**Information shown**
********************

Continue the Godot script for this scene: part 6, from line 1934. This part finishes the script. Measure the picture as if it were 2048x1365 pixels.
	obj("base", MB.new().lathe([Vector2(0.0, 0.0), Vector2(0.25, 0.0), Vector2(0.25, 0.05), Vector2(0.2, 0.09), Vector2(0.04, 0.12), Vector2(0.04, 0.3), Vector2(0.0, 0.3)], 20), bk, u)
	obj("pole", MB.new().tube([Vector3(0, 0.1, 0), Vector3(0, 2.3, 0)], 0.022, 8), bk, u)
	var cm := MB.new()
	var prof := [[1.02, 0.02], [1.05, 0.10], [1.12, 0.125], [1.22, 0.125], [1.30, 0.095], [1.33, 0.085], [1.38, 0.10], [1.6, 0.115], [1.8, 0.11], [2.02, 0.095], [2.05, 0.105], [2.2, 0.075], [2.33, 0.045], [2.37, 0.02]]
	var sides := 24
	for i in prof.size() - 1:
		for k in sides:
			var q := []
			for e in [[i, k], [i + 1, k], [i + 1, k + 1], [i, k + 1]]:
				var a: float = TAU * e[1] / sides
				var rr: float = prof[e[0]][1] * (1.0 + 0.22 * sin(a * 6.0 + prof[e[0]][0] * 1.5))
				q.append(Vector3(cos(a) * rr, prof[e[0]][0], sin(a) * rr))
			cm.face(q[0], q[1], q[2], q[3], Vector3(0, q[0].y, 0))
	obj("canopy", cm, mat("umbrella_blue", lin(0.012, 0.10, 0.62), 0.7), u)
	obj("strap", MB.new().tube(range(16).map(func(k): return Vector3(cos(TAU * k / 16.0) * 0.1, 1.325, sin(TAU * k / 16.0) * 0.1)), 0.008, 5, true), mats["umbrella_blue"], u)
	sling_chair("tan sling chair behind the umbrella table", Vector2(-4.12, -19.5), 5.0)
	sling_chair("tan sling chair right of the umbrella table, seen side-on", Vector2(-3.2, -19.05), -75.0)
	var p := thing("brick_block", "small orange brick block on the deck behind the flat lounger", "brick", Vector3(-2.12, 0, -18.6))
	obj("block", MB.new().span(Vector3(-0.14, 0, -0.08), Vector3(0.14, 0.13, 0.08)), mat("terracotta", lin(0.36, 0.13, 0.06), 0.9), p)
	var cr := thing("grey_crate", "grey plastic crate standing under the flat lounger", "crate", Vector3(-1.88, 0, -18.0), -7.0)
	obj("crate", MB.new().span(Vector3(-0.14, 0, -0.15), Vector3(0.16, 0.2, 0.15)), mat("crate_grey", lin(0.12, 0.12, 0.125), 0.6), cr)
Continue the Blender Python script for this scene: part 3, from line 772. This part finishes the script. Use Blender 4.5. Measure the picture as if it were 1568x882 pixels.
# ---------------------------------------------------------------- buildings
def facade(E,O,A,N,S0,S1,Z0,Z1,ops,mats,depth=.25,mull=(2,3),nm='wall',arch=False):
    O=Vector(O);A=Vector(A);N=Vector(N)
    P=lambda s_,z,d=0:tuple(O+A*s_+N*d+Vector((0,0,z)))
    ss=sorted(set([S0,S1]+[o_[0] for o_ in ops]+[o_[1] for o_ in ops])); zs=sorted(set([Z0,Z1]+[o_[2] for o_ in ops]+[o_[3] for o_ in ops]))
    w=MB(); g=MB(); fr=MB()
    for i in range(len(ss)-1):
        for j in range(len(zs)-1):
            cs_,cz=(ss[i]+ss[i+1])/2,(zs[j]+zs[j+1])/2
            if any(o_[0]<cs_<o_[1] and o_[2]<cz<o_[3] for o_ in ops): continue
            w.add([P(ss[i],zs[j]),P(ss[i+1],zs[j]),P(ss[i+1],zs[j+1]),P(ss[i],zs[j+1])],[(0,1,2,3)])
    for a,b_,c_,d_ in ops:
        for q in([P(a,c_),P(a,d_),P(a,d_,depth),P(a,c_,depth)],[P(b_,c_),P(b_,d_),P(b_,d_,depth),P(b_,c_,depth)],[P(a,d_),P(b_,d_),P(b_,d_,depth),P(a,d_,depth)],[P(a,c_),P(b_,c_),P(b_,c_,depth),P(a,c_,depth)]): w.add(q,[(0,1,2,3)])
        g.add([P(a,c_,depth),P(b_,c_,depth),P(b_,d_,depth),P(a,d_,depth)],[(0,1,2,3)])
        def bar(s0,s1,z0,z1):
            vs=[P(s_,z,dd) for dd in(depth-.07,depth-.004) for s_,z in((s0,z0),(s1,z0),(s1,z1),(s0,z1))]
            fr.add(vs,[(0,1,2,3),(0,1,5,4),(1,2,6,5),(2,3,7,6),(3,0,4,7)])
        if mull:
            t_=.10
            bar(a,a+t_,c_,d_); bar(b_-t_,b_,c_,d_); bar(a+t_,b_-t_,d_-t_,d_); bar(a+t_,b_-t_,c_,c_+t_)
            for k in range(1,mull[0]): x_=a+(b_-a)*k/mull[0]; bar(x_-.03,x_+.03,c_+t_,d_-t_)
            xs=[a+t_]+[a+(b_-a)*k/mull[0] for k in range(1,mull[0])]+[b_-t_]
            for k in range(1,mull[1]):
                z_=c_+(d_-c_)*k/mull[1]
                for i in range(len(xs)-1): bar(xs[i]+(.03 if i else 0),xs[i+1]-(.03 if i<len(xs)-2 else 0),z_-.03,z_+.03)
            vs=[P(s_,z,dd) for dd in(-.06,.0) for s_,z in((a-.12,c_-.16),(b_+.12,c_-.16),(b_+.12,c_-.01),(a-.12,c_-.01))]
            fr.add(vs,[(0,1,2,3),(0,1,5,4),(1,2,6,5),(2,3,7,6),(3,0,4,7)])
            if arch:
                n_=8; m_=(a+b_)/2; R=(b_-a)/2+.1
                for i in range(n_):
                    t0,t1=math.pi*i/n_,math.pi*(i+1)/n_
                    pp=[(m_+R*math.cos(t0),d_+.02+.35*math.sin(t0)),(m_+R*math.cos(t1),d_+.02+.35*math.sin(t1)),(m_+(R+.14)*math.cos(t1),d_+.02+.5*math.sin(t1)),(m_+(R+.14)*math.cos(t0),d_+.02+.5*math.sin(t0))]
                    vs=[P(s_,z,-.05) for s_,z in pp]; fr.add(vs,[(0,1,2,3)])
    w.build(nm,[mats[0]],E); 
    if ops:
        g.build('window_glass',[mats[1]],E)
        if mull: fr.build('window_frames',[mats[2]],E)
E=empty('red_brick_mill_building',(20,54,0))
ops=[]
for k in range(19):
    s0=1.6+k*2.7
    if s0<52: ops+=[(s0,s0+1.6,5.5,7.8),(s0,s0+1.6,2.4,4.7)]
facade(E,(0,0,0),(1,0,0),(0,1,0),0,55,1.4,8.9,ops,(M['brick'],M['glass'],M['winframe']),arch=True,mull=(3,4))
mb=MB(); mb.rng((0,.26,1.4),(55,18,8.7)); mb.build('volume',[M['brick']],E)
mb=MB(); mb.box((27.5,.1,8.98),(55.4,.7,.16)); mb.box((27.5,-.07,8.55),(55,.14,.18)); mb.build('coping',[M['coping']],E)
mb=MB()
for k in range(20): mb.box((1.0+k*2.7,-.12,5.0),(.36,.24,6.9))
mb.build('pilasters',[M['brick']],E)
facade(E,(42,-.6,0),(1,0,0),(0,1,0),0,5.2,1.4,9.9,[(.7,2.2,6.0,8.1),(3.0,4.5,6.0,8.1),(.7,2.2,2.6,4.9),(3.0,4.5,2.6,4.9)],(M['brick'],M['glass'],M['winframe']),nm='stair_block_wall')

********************

**Problem requirements**
Retype the material in full. Each word must match.

**Finished answer**
Continue the Godot script for this scene: part 6, from line 1934. This part finishes the script. Measure the picture as if it were 2048x1365 pixels.
	obj("base", MB.new().lathe([Vector2(0.0, 0.0), Vector2(0.25, 0.0), Vector2(0.25, 0.05), Vector2(0.2, 0.09), Vector2(0.04, 0.12), Vector2(0.04, 0.3), Vector2(0.0, 0.3)], 20), bk, u)
	obj("pole", MB.new().tube([Vector3(0, 0.1, 0), Vector3(0, 2.3, 0)], 0.022, 8), bk, u)
	var cm := MB.new()
	var prof := [[1.02, 0.02], [1.05, 0.10], [1.12, 0.125], [1.22, 0.125], [1.30, 0.095], [1.33, 0.085], [1.38, 0.10], [1.6, 0.115], [1.8, 0.11], [2.02, 0.095], [2.05, 0.105], [2.2, 0.075], [2.33, 0.045], [2.37, 0.02]]
	var sides := 24
	for i in prof.size() - 1:
		for k in sides:
			var q := []
			for e in [[i, k], [i + 1, k], [i + 1, k + 1], [i, k + 1]]:
				var a: float = TAU * e[1] / sides
				var rr: float = prof[e[0]][1] * (1.0 + 0.22 * sin(a * 6.0 + prof[e[0]][0] * 1.5))
				q.append(Vector3(cos(a) * rr, prof[e[0]][0], sin(a) * rr))
			cm.face(q[0], q[1], q[2], q[3], Vector3(0, q[0].y, 0))
	obj("canopy", cm, mat("umbrella_blue", lin(0.012, 0.10, 0.62), 0.7), u)
	obj("strap", MB.new().tube(range(16).map(func(k): return Vector3(cos(TAU * k / 16.0) * 0.1, 1.325, sin(TAU * k / 16.0) * 0.1)), 0.008, 5, true), mats["umbrella_blue"], u)
	sling_chair("tan sling chair behind the umbrella table", Vector2(-4.12, -19.5), 5.0)
	sling_chair("tan sling chair right of the umbrella table, seen side-on", Vector2(-3.2, -19.05), -75.0)
	var p := thing("brick_block", "small orange brick block on the deck behind the flat lounger", "brick", Vector3(-2.12, 0, -18.6))
	obj("block", MB.new().span(Vector3(-0.14, 0, -0.08), Vector3(0.14, 0.13, 0.08)), mat("terracotta", lin(0.36, 0.13, 0.06), 0.9), p)
	var cr := thing("grey_crate", "grey plastic crate standing under the flat lounger", "crate", Vector3(-1.88, 0, -18.0), -7.0)
	obj("crate", MB.new().span(Vector3(-0.14, 0, -0.15), Vector3(0.16, 0.2, 0.15)), mat("crate_grey", lin(0.12, 0.12, 0.125), 0.6), cr)
Continue the Blender Python script for this scene: part 3, from line 772. This part finishes the script. Use Blender 4.5. Measure the picture as if it were 1568x882 pixels.
# ---------------------------------------------------------------- buildings
def facade(E,O,A,N,S0,S1,Z0,Z1,ops,mats,depth=.25,mull=(2,3),nm='wall',arch=False):
    O=Vector(O);A=Vector(A);N=Vector(N)
    P=lambda s_,z,d=0:tuple(O+A*s_+N*d+Vector((0,0,z)))
    ss=sorted(set([S0,S1]+[o_[0] for o_ in ops]+[o_[1] for o_ in ops])); zs=sorted(set([Z0,Z1]+[o_[2] for o_ in ops]+[o_[3] for o_ in ops]))
    w=MB(); g=MB(); fr=MB()
    for i in range(len(ss)-1):
        for j in range(len(zs)-1):
            cs_,cz=(ss[i]+ss[i+1])/2,(zs[j]+zs[j+1])/2
            if any(o_[0]<cs_<o_[1] and o_[2]<cz<o_[3] for o_ in ops): continue
            w.add([P(ss[i],zs[j]),P(ss[i+1],zs[j]),P(ss[i+1],zs[j+1]),P(ss[i],zs[j+1])],[(0,1,2,3)])
    for a,b_,c_,d_ in ops:
        for q in([P(a,c_),P(a,d_),P(a,d_,depth),P(a,c_,depth)],[P(b_,c_),P(b_,d_),P(b_,d_,depth),P(b_,c_,depth)],[P(a,d_),P(b_,d_),P(b_,d_,depth),P(a,d_,depth)],[P(a,c_),P(b_,c_),P(b_,c_,depth),P(a,c_,depth)]): w.add(q,[(0,1,2,3)])
        g.add([P(a,c_,depth),P(b_,c_,depth),P(b_,d_,depth),P(a,d_,depth)],[(0,1,2,3)])
        def bar(s0,s1,z0,z1):
            vs=[P(s_,z,dd) for dd in(depth-.07,depth-.004) for s_,z in((s0,z0),(s1,z0),(s1,z1),(s0,z1))]
            fr.add(vs,[(0,1,2,3),(0,1,5,4),(1,2,6,5),(2,3,7,6),(3,0,4,7)])
        if mull:
            t_=.10
            bar(a,a+t_,c_,d_); bar(b_-t_,b_,c_,d_); bar(a+t_,b_-t_,d_-t_,d_); bar(a+t_,b_-t_,c_,c_+t_)
            for k in range(1,mull[0]): x_=a+(b_-a)*k/mull[0]; bar(x_-.03,x_+.03,c_+t_,d_-t_)
            xs=[a+t_]+[a+(b_-a)*k/mull[0] for k in range(1,mull[0])]+[b_-t_]
            for k in range(1,mull[1]):
                z_=c_+(d_-c_)*k/mull[1]
                for i in range(len(xs)-1): bar(xs[i]+(.03 if i else 0),xs[i+1]-(.03 if i<len(xs)-2 else 0),z_-.03,z_+.03)
            vs=[P(s_,z,dd) for dd in(-.06,.0) for s_,z in((a-.12,c_-.16),(b_+.12,c_-.16),(b_+.12,c_-.01),(a-.12,c_-.01))]
            fr.add(vs,[(0,1,2,3),(0,1,5,4),(1,2,6,5),(2,3,7,6),(3,0,4,7)])
            if arch:
                n_=8; m_=(a+b_)/2; R=(b_-a)/2+.1
                for i in range(n_):
                    t0,t1=math.pi*i/n_,math.pi*(i+1)/n_
                    pp=[(m_+R*math.cos(t0),d_+.02+.35*math.sin(t0)),(m_+R*math.cos(t1),d_+.02+.35*math.sin(t1)),(m_+(R+.14)*math.cos(t1),d_+.02+.5*math.sin(t1)),(m_+(R+.14)*math.cos(t0),d_+.02+.5*math.sin(t0))]
                    vs=[P(s_,z,-.05) for s_,z in pp]; fr.add(vs,[(0,1,2,3)])
    w.build(nm,[mats[0]],E); 
    if ops:
        g.build('window_glass',[mats[1]],E)
        if mull: fr.build('window_frames',[mats[2]],E)
E=empty('red_brick_mill_building',(20,54,0))
ops=[]
for k in range(19):
    s0=1.6+k*2.7
    if s0<52: ops+=[(s0,s0+1.6,5.5,7.8),(s0,s0+1.6,2.4,4.7)]
facade(E,(0,0,0),(1,0,0),(0,1,0),0,55,1.4,8.9,ops,(M['brick'],M['glass'],M['winframe']),arch=True,mull=(3,4))
mb=MB(); mb.rng((0,.26,1.4),(55,18,8.7)); mb.build('volume',[M['brick']],E)
mb=MB(); mb.box((27.5,.1,8.98),(55.4,.7,.16)); mb.box((27.5,-.07,8.55),(55,.14,.18)); mb.build('coping',[M['coping']],E)
mb=MB()
for k in range(20): mb.box((1.0+k*2.7,-.12,5.0),(.36,.24,6.9))
mb.build('pilasters',[M['brick']],E)
facade(E,(42,-.6,0),(1,0,0),(0,1,0),0,5.2,1.4,9.9,[(.7,2.2,6.0,8.1),(3.0,4.5,6.0,8.1),(.7,2.2,2.6,4.9),(3.0,4.5,2.6,4.9)],(M['brick'],M['glass'],M['winframe']),nm='stair_block_wall')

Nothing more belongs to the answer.